##### DATA EXCERPT #####

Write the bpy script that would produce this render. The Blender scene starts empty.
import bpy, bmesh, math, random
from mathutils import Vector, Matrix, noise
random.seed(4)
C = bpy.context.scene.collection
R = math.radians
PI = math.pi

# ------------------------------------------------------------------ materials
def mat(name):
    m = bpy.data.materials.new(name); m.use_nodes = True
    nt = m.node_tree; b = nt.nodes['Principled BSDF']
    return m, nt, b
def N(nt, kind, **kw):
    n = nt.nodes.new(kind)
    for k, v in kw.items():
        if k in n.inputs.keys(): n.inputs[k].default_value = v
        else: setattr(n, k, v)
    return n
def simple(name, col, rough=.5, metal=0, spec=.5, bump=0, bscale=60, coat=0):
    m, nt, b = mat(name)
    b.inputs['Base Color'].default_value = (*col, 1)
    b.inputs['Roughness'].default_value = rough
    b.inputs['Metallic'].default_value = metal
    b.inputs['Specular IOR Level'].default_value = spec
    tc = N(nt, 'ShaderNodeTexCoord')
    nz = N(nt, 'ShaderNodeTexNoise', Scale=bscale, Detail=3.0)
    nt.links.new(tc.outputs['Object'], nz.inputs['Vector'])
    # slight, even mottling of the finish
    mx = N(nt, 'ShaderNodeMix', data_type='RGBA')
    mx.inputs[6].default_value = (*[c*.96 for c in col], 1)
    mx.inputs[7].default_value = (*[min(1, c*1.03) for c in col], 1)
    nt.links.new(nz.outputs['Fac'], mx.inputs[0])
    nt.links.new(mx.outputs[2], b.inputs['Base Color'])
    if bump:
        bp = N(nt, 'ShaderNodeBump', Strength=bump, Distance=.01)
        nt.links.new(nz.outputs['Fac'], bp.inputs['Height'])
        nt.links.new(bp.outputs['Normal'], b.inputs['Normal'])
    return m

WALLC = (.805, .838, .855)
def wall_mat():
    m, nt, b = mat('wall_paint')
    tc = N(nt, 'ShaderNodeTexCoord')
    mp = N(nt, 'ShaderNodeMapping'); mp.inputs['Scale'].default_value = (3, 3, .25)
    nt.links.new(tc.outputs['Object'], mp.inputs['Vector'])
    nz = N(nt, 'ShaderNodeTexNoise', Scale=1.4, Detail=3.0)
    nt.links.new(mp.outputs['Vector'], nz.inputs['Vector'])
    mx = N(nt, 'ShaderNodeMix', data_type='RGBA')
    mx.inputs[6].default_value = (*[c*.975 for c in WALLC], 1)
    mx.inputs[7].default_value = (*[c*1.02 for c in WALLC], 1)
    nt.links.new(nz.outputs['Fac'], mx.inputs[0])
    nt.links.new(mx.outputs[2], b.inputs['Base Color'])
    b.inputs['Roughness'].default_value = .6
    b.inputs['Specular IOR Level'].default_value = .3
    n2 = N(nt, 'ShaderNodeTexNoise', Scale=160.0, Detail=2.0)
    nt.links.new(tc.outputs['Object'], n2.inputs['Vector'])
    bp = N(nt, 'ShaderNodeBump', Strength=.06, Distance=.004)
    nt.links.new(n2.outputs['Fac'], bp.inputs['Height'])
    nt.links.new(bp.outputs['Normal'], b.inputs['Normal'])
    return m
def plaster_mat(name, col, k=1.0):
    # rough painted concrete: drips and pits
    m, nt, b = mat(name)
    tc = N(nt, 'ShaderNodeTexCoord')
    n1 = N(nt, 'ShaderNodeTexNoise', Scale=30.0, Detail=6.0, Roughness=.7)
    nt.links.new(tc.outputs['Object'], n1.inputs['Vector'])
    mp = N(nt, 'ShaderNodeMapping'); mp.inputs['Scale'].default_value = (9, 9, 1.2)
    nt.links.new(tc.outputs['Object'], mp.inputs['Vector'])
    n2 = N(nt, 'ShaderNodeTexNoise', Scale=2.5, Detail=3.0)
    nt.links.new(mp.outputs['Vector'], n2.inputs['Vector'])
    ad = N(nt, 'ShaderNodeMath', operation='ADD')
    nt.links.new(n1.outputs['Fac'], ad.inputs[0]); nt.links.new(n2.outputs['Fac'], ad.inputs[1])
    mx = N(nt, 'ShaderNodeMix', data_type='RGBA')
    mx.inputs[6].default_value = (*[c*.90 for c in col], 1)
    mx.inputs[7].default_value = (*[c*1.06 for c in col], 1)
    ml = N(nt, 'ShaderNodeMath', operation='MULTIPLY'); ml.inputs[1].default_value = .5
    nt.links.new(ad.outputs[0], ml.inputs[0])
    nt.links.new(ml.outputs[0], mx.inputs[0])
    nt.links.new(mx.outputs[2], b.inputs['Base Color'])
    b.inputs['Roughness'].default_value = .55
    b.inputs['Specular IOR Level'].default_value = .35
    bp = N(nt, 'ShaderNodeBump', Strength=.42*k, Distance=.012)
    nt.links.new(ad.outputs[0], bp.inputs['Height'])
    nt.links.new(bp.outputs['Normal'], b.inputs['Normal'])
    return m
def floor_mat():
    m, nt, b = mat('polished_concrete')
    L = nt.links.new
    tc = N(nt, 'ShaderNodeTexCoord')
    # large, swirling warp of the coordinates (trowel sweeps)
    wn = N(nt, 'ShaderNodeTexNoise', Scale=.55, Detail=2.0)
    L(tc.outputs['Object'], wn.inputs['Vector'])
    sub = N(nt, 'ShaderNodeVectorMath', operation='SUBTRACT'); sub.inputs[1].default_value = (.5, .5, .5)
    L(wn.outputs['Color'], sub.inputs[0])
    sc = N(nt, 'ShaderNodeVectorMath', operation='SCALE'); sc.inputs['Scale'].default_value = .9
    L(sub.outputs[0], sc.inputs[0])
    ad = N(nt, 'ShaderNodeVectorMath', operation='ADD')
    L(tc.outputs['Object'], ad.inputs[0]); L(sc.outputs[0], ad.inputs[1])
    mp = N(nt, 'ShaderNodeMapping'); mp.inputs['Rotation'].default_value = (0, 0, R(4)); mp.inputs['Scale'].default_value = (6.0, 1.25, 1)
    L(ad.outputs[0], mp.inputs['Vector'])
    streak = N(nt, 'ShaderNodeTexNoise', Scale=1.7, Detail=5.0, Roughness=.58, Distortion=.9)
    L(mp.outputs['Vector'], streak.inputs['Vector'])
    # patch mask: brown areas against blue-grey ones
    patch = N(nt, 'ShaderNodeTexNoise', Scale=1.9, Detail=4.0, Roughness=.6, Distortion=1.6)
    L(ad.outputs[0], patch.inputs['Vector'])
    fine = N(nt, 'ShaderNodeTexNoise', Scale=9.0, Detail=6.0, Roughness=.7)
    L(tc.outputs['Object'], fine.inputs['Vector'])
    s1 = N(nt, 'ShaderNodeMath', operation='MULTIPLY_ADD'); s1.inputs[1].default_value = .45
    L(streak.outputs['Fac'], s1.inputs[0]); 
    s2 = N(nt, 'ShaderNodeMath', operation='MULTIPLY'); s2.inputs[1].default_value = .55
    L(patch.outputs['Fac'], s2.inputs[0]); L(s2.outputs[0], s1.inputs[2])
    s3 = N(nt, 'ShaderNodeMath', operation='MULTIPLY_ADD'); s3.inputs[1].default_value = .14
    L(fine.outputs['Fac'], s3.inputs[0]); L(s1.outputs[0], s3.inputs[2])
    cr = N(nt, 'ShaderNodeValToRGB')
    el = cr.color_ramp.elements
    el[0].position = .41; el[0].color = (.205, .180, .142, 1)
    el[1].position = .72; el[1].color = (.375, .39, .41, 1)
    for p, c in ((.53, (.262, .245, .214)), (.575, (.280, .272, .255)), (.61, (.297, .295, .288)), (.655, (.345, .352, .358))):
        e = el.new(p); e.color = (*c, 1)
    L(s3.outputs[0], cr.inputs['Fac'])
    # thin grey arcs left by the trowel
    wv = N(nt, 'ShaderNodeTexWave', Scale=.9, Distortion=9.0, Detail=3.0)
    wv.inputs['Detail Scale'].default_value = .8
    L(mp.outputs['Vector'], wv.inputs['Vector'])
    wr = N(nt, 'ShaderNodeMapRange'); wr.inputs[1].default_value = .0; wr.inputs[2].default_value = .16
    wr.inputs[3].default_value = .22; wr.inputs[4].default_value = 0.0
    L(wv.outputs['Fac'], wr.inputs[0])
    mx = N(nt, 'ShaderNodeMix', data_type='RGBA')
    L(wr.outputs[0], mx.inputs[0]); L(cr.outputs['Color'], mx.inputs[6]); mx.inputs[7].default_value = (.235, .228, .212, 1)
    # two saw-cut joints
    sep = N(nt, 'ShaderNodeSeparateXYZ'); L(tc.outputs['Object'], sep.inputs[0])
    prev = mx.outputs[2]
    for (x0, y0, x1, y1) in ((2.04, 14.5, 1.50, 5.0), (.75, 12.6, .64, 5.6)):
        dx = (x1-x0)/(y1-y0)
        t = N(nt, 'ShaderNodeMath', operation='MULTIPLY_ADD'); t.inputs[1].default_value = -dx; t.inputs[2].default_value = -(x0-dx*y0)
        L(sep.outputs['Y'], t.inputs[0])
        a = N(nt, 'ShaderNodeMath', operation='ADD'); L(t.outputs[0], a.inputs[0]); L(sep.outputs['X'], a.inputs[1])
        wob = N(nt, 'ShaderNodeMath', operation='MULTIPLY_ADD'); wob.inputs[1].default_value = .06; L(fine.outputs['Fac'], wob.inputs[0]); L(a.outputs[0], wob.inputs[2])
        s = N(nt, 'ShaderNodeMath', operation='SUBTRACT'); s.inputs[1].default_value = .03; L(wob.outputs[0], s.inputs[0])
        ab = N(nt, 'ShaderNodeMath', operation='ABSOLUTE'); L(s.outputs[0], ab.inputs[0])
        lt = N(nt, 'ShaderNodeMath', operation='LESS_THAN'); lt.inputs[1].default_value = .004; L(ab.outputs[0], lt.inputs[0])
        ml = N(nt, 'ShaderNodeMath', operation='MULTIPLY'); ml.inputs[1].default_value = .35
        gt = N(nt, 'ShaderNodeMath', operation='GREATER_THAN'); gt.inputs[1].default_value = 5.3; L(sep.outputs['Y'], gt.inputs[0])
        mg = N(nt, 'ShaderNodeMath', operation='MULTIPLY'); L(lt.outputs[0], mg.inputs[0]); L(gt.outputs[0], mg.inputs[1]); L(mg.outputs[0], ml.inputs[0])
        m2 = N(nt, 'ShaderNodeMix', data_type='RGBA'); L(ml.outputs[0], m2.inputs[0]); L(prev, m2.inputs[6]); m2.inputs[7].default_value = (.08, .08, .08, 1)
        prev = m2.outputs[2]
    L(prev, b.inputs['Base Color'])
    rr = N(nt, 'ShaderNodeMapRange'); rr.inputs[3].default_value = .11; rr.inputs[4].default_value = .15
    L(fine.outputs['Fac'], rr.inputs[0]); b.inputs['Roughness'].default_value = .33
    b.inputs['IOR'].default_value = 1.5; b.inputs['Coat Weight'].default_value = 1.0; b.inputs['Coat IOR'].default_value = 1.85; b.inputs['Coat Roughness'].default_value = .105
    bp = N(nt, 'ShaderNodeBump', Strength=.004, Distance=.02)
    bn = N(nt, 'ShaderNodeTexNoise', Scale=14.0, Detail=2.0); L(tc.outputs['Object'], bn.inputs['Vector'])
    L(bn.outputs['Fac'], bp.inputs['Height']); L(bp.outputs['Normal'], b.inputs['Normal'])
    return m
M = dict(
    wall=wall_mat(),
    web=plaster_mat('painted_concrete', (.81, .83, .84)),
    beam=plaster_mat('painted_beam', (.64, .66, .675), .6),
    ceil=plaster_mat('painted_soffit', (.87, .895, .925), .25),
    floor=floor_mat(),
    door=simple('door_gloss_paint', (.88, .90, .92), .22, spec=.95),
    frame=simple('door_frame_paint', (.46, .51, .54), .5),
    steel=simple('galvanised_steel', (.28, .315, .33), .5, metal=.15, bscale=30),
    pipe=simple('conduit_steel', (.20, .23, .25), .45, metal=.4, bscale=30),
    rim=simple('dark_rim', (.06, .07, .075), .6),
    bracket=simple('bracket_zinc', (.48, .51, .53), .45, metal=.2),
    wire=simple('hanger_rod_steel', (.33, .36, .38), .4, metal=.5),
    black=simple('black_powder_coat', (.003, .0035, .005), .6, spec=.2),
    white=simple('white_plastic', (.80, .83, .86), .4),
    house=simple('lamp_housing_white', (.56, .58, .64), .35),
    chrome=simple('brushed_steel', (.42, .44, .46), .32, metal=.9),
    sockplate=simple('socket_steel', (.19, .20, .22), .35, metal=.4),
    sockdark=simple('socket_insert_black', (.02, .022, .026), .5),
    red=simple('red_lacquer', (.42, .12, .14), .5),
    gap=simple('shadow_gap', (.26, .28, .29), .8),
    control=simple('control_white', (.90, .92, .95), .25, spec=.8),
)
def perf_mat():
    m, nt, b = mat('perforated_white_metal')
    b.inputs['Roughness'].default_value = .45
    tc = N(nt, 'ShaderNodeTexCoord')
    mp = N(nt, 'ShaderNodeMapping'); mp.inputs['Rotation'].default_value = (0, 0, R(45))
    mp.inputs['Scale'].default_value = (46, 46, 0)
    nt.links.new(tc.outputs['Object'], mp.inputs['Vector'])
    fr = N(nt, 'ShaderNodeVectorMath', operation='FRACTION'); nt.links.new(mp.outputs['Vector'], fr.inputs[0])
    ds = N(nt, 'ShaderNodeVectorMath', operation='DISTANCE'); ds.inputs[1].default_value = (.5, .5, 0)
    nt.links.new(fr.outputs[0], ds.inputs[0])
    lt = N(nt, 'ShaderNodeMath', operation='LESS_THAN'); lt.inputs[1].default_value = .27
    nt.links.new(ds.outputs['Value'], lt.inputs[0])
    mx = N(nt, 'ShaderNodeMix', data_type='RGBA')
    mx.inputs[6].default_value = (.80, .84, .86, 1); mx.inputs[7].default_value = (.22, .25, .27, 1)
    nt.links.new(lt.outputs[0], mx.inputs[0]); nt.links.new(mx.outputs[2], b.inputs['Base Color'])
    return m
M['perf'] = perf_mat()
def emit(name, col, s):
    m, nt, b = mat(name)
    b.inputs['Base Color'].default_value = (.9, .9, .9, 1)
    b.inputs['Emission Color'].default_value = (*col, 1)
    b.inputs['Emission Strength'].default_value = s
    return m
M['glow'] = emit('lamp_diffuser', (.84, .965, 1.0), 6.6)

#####

EXERCISE GOAL
Reproduce, please, the lines of the material from its first line down to the line containing "PI = math.pi", keeping both ends and nothing beyond them.

COMPLETE ANSWER
Write the bpy script that would produce this render. The Blender scene starts empty.
import bpy, bmesh, math, random
from mathutils import Vector, Matrix, noise
random.seed(4)
C = bpy.context.scene.collection
R = math.radians
PI = math.pi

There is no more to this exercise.